=== Provided material ===

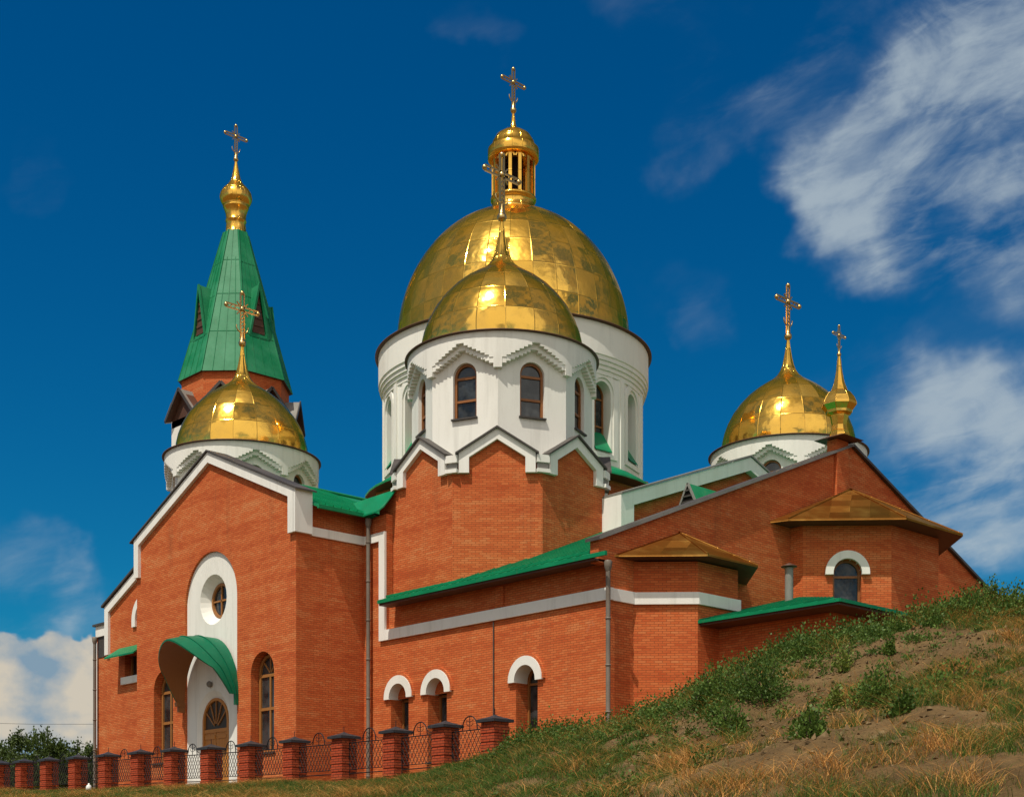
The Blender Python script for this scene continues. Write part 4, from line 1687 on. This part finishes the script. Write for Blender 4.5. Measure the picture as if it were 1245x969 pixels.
m = MB()      # low concrete footing
for i in range(1, 9):
    (x0, z0_), (x1, z1_) = PX[i], PX[i + 1]
    zz0, zz1 = z0_ - 1.44, z1_ - 1.44
    m.hexa([(x0, PY - .36, zz0 - .8), (x1, PY - .36, zz1 - .8), (x1, PY + .3, zz1 - .8), (x0, PY + .3, zz0 - .8)], [(x0, PY - .36, zz0), (x1, PY - .36, zz1), (x1, PY + .3, zz1), (x0, PY + .3, zz0)], 'concrete')
tag(child(m, 'fence_footing', None), 'low pale concrete footing under the left stretch of fence', 'footing')

# bin by the fence and a white canister at the far corner
bx = ground_at(287, 952)
m = MB()
bxp = (2.42, -3.6)
m.lathe(bxp[0], bxp[1], [(.02, -.9), (.17, -.9), (.21, -.02), (.23, -.02), (.23, .04), (.19, .04), (.17, -.6)], 16, 'black_plastic')
tag(m.build('litter_bin'), 'small black litter bin standing behind the fence near the church door', 'bin')
m = MB()
m.lathe(-6.42, -4.82, [(.01, -.44), (.10, -.44), (.11, -.22), (.08, -.14), (.03, -.11), (.03, -.06), (.01, -.06)], 14, 'white_plastic')
tag(m.build('canister'), 'small white plastic canister on the ground by the fence at the church corner', 'canister')


# ------------------------------------------------------------------ vegetation
def np_mesh(name, v, nper, mats, mi=None):
    """many separate faces of nper corners each"""
    nf = len(v) // nper
    me = bpy.data.meshes.new(name)
    me.vertices.add(len(v))
    me.vertices.foreach_set('co', np.ascontiguousarray(v, dtype=np.float32).ravel())
    me.loops.add(len(v))
    me.loops.foreach_set('vertex_index', np.arange(len(v), dtype=np.int32))
    me.polygons.add(nf)
    me.polygons.foreach_set('loop_start', np.arange(0, len(v), nper, dtype=np.int32))
    for mt in mats:
        me.materials.append(MATS[mt])
    if mi is not None:
        me.polygons.foreach_set('material_index', np.ascontiguousarray(mi, dtype=np.int32))
    me.update(calc_edges=True)
    o = bpy.data.objects.new(name, me)
    COL.objects.link(o)
    return o


def blades(a, b, z, h, w, lean, rng):
    """one curved blade (two quads folded into 2 faces of 4) per root"""
    n = len(a)
    az = rng.uniform(0, 2 * pi, n)
    la = rng.uniform(0, 2 * pi, n)
    ln = lean * rng.uniform(.3, 1.3, n)
    root = np.stack([a, b, z - .02], -1)
    sd = np.stack([np.cos(az), np.sin(az), np.zeros(n)], -1) * (w / 2)[:, None]
    dv = np.stack([np.cos(la) * ln, np.sin(la) * ln, np.ones(n)], -1)
    mid = root + dv * (h * .55)[:, None]
    tip = root + np.stack([np.cos(la) * ln * 2.1, np.sin(la) * ln * 2.1, np.ones(n) * .92], -1) * h[:, None]
    f1 = np.stack([root - sd, root + sd, mid + sd * .75, mid - sd * .75], 1)
    f2 = np.stack([mid - sd * .75, mid + sd * .75, tip + sd * .12, tip - sd * .12], 1)
    return np.concatenate([f1, f2], 1).reshape(-1, 3)


def leaves(c, rad, n, size, rng, lift=.35):
    """diamond leaves spread through a dome-shaped plant"""
    d = rng.normal(size=(n, 3))
    d /= np.linalg.norm(d, axis=1)[:, None]
    d[:, 2] = np.abs(d[:, 2])
    r = rng.uniform(.25, 1, n) ** .6
    lump = 1 + .28 * np.sin(d[:, 0] * 5 + c[0] * 7) + .22 * np.sin(d[:, 1] * 7 + c[1] * 5)
    p = np.array(c) + d * r[:, None] * lump[:, None] * np.array(rad)
    ax = d + rng.normal(size=(n, 3)) * .6
    ax[:, 2] += lift
    ax /= np.linalg.norm(ax, axis=1)[:, None]
    sd = np.cross(ax, rng.normal(size=(n, 3)))
    sd /= np.linalg.norm(sd, axis=1)[:, None] + 1e-6
    s = size * rng.uniform(.6, 1.4, n)
    ax *= s[:, None]
    sd *= (s * .34)[:, None]
    return np.stack([p - ax * .5, p + sd, p + ax * .5, p - sd], 1).reshape(-1, 3)


def sample_ground(n, x0, x1, y0, y1, rng):
    """random ground points inside a wedge of the slope, even over its area"""
    Y = np.sqrt(rng.uniform(y0 ** 2, y1 ** 2, n))
    px = rng.uniform(x0, x1, n)
    X = (px - CXP) / FPX * Y
    a, b = from_cam(X, Y)
    z = ground_z(a, b)
    x_, y_, d_ = to_px(a, b, z)
    crest = np.interp(px, CX_D, CY_D)
    return a, b, z, x_, y_, d_, d_ / crest


def blob(x, y, lst):
    o = np.zeros_like(x)
    for cx, cy, rx, ry, w in lst:
        o = np.maximum(o, w * np.exp(-(((x - cx) / rx) ** 2 + ((y - cy) / ry) ** 2)))
    return o


BARE = [(900, 890, 120, 30, 1), (1010, 815, 130, 32, 1.0), (1100, 795, 95, 26, 1), (955, 850, 80, 34, 1), (1050, 880, 110, 26, .9), (1020, 890, 75, 22, .85), (845, 868, 34, 13, 1), (1160, 775, 60, 13, .8), (1075, 860, 60, 26, .7), (820, 915, 60, 16, .6), (1195, 930, 50, 10, .5)]
STRAW = [(960, 935, 120, 24, .95), (840, 935, 80, 18, .8), (900, 962, 160, 14, .8), (1140, 915, 60, 22, .7), (1180, 860, 55, 30, .6), (1225, 775, 50, 40, .65), (1190, 950, 70, 20, .7), (1060, 930, 90, 20, .6), (690, 925, 40, 16, .4), (460, 962, 40, 10, .5)]
GREEN = [(1210, 770, 60, 25, .8), (1230, 870, 40, 50, .7), (960, 965, 70, 12, .6), (600, 935, 160, 30, 1), (700, 915, 110, 30, .9), (1120, 850, 75, 30, .75), (1090, 905, 90, 22, .65), (1060, 955, 60, 15, .6), (1200, 905, 70, 35, .6), (760, 945, 80, 20, .6), (300, 962, 400, 8, 1), (1200, 800, 60, 20, .7)]
rg = np.random.default_rng(5)

n = 230000
a, b, z, x_, y_, d_, t_ = sample_ground(n, -60, 1330, 11, 46, rg)
a2, b2, z2, x2, y2, d2, t2 = sample_ground(60000, -80, 620, 36, 60, rg)
a3, b3, z3, x3, y3, d3, t3 = sample_ground(90000, 1330, 1880, 11, 32, rg)
a4, b4, z4, x4, y4, d4, t4 = sample_ground(40000, -420, -80, 30, 68, rg)
a, b, z, x_, y_, d_, t_ = (np.concatenate(p) for p in ((a, a2, a3, a4), (b, b2, b3, b4), (z, z2, z3, z4), (x_, x2, x3, x4), (y_, y2, y3, y4), (d_, d2, d3, d4), (t_, t2, t3, t4)))
nz_ = hill_noise(a * 1.7, b * 1.7, 3) * 2.6 + hill_noise(a * 6, b * 6, 4) * 3.2
bare, straw, green = blob(x_, y_, BARE), blob(x_, y_, STRAW), blob(x_, y_, GREEN)
dens = np.clip(.30 + green * .75 + straw * .50 - bare * 1.5 + nz_ * 1.4, .02, 1)
dens = np.where(x_ < 700, np.maximum(dens, .8), dens)
keep = (rg.uniform(size=len(a)) < dens) & (t_ < 1.04) & (y_ < 985)
a, b, z, x_, y_, d_, straw, green, nz_ = (p[keep] for p in (a, b, z, x_, y_, d_, straw, green, nz_))
ps = np.clip(straw * straw * .95 - green * .15 + nz_ * .22 + .05, .03, .85)
r = rg.uniform(size=len(a))
kind = np.where(r < ps, 2, np.where(r < ps + .22, 1, 0))
bl = {0: 5, 1: 4, 2: 4}
vs, ms = [], []
for k, nb in bl.items():
    s = np.nonzero(kind == k)[0]
    s = np.repeat(s, nb)
    jx, jy = rg.normal(0, .035, len(s)), rg.normal(0, .035, len(s))
    hh = rg.uniform(.06, .20, len(s)) * (1.0 if k != 2 else 1.35) * (1 + .5 * np.clip(nz_[s], -.6, 1.2))
    ww = rg.uniform(.005, .011, len(s)) * (d_[s] / 26) ** .5
    v = blades(a[s] + jx, b[s] + jy, z[s], hh, ww, .45 if k != 2 else 1.1, rg)
    vs.append(v)
    ms.append(np.full(len(v) // 4, k))
g = np_mesh('grass', np.concatenate(vs), 4, ['grass_green', 'grass_olive', 'grass_straw'], np.concatenate(ms))
tag(g, 'patchy green and straw coloured grass covering the slope and mound', 'grass', None, 'stuff')

# ground-hugging weeds, thickest along the crest of the mound
vs, ms = [], []
a, b, z, x_, y_, d_, t_ = sample_ground(9500, 560, 1850, 18, 35.5, rg)
WEED = [(880, 830, 45, 22, .8), (930, 805, 40, 16, .9), (985, 800, 30, 14, .5), (775, 880, 60, 15, .55), (690, 898, 60, 10, .3), (1000, 775, 90, 12, .8), (1130, 745, 110, 13, 1), (1200, 730, 80, 16, 1), (1120, 845, 60, 26, .12), (1195, 885, 50, 30, .2), (875, 880, 30, 14, .5), (800, 875, 36, 12, .6)]
wd = blob(x_, y_, WEED)
fr = np.clip((t_ - .93) / .05, 0, 1) * (t_ < 1.03) * .95
pr = np.clip(np.maximum(wd * .8, fr) + .055, 0, 1) * (t_ < 1.04)
kp = rg.uniform(size=len(a)) < pr
for i in np.nonzero(kp)[0]:
    h = rg.uniform(.10, .42) * (.65 + .75 * max(wd[i], fr[i]))
    v = leaves((a[i], b[i], z[i] - .03), (h * .8, h * .8, h * 1.1), int(50 + 230 * h), .040 + .035 * h, rg)
    vs.append(v)
    ms.append(np.full(len(v) // 4, 0 if rg.uniform() < .55 else 1))
w = np_mesh('weeds', np.concatenate(vs), 4, ['leaf_dark', 'leaf_weed'], np.concatenate(ms))
tag(w, 'low leafy weeds along the crest of the mound and in patches', 'weeds', None, 'stuff')

# clods and small stones on the bare soil
vs, ms = [], []
a, b, z, x_, y_, d_, t_ = sample_ground(26000, 640, 1330, 14, 34, rg)
pb = np.clip(blob(x_, y_, BARE) * .5 + .04, 0, 1)
kp = np.nonzero((rg.uniform(size=len(a)) < pb) & (t_ < 1.0))[0]
oct_f = np.array([[0, 2, 4], [2, 1, 4], [1, 3, 4], [3, 0, 4], [2, 0, 5], [1, 2, 5], [3, 1, 5], [0, 3, 5]])
for i in kp:
    r_ = .010 + .055 * rg.uniform() ** 4
    p = np.array([[1, 0, 0], [-1, 0, 0], [0, 1, 0], [0, -1, 0], [0, 0, 1], [0, 0, -1]], float) * rg.uniform(.5, 1.3, (6, 1)) * r_
    th = rg.uniform(0, 2 * pi)
    p = np.stack([p[:, 0] * cos(th) - p[:, 1] * sin(th), p[:, 0] * sin(th) + p[:, 1] * cos(th), p[:, 2] * .7], -1) + rg.normal(0, r_ * .25, (6, 3))
    p += np.array([a[i], b[i], z[i] + r_ * .2])
    vs.append(p[oct_f].reshape(-1, 3))
o = np_mesh('gravel', np.concatenate(vs), 3, ['clod'])
tag(o, 'scattered brown clods and small stones on the bare soil of the mound', 'gravel', None, 'stuff')

# single bushes one can point to
BUSH = [(1065, 858, 27, 52, 'leaf_weed', 'round bright green bush alone on the bare soil below the apse'),
        (985, 895, 25, 40, 'leaf_weed', 'low spreading green bush on bare soil, right of the straw patch'),
        (1016, 861, 11, 27, 'leaf_lime', 'small yellow-green bush just left of the round bush'),
        (1099, 866, 15, 28, 'leaf_dark', 'small dark bush just right of the round bush'),
        (1081, 794, 9, 22, 'leaf_weed', 'small upright weed alone near the top of the bare soil'),
        (1026, 815, 15, 34, 'leaf_lime', 'thin sparse weed high on the bare soil, above the yellow-green bush'),
        (922, 850, 46, 56, 'leaf_dark', 'largest dark leafy bush on the edge of the mound below the annex'),
        (852, 865, 16, 32, 'leaf_dark', 'dark bush just right of the sandy slide on the mound'),
        (872, 856, 32, 50, 'leaf_weed', 'full mid-green bush left of the largest dark bush, at the mound edge'),
        (890, 894, 26, 42, 'leaf_weed', 'low green bush below the largest dark bush'),
        (1178, 748, 36, 32, 'leaf_weed', 'green bush on the crest of the mound before the right foot of the gable'),
        (1205, 728, 10, 36, 'leaf_weed', 'tall thin weed sticking up against the sky on the mound crest'),
        (1160, 842, 42, 40, 'leaf_weed', 'broad low green bush on the right half of the mound')]
for px, py, rx, hz, mt, lb in BUSH:
    a, b, z = ground_at(px, py)
    dist = to_px(a, b, z)[2]
    rx, hz = rx / FPX * dist, hz / FPX * dist
    nl = int(2600 * max(rx, hz) ** 1.3)
    if 'sparse' in lb or 'thin weed' in lb or 'broad' in lb:
        nl = int(nl * (.6 if 'broad' in lb else .35))
    v = np.concatenate([leaves((0, 0, -.04), (rx, rx, hz), nl, .05, rg), leaves((rx * .45, -rx * .2, -.04), (rx * .6, rx * .6, hz * .8), nl // 3, .05, rg)])
    o = np_mesh('bush', v, 4, [mt])
    o.location = (a, b, z)
    tag(o, lb, 'bush', 'bushes on the mound')
    m = MB()
    for k in range(6):
        an = k * 1.05
        m.tube([(0, 0, -.1), (cos(an) * rx * .3, sin(an) * rx * .3, hz * .4), (cos(an) * rx * .55, sin(an) * rx * .55, hz * .8)], .008, 'bark', 4, [.012, .008, .004])
    child(m, 'stem', o)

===

[Task statement] Everything from the top line of the data down to and including the line with "tag(m.build('canister'), 'small white" is to be copied, except the pictures.

[Completed exercise]
The Blender Python script for this scene continues. Write part 4, from line 1687 on. This part finishes the script. Write for Blender 4.5. Measure the picture as if it were 1245x969 pixels.
m = MB()      # low concrete footing
for i in range(1, 9):
    (x0, z0_), (x1, z1_) = PX[i], PX[i + 1]
    zz0, zz1 = z0_ - 1.44, z1_ - 1.44
    m.hexa([(x0, PY - .36, zz0 - .8), (x1, PY - .36, zz1 - .8), (x1, PY + .3, zz1 - .8), (x0, PY + .3, zz0 - .8)], [(x0, PY - .36, zz0), (x1, PY - .36, zz1), (x1, PY + .3, zz1), (x0, PY + .3, zz0)], 'concrete')
tag(child(m, 'fence_footing', None), 'low pale concrete footing under the left stretch of fence', 'footing')

# bin by the fence and a white canister at the far corner
bx = ground_at(287, 952)
m = MB()
bxp = (2.42, -3.6)
m.lathe(bxp[0], bxp[1], [(.02, -.9), (.17, -.9), (.21, -.02), (.23, -.02), (.23, .04), (.19, .04), (.17, -.6)], 16, 'black_plastic')
tag(m.build('litter_bin'), 'small black litter bin standing behind the fence near the church door', 'bin')
m = MB()
m.lathe(-6.42, -4.82, [(.01, -.44), (.10, -.44), (.11, -.22), (.08, -.14), (.03, -.11), (.03, -.06), (.01, -.06)], 14, 'white_plastic')
tag(m.build('canister'), 'small white plastic canister on the ground by the fence at the church corner', 'canister')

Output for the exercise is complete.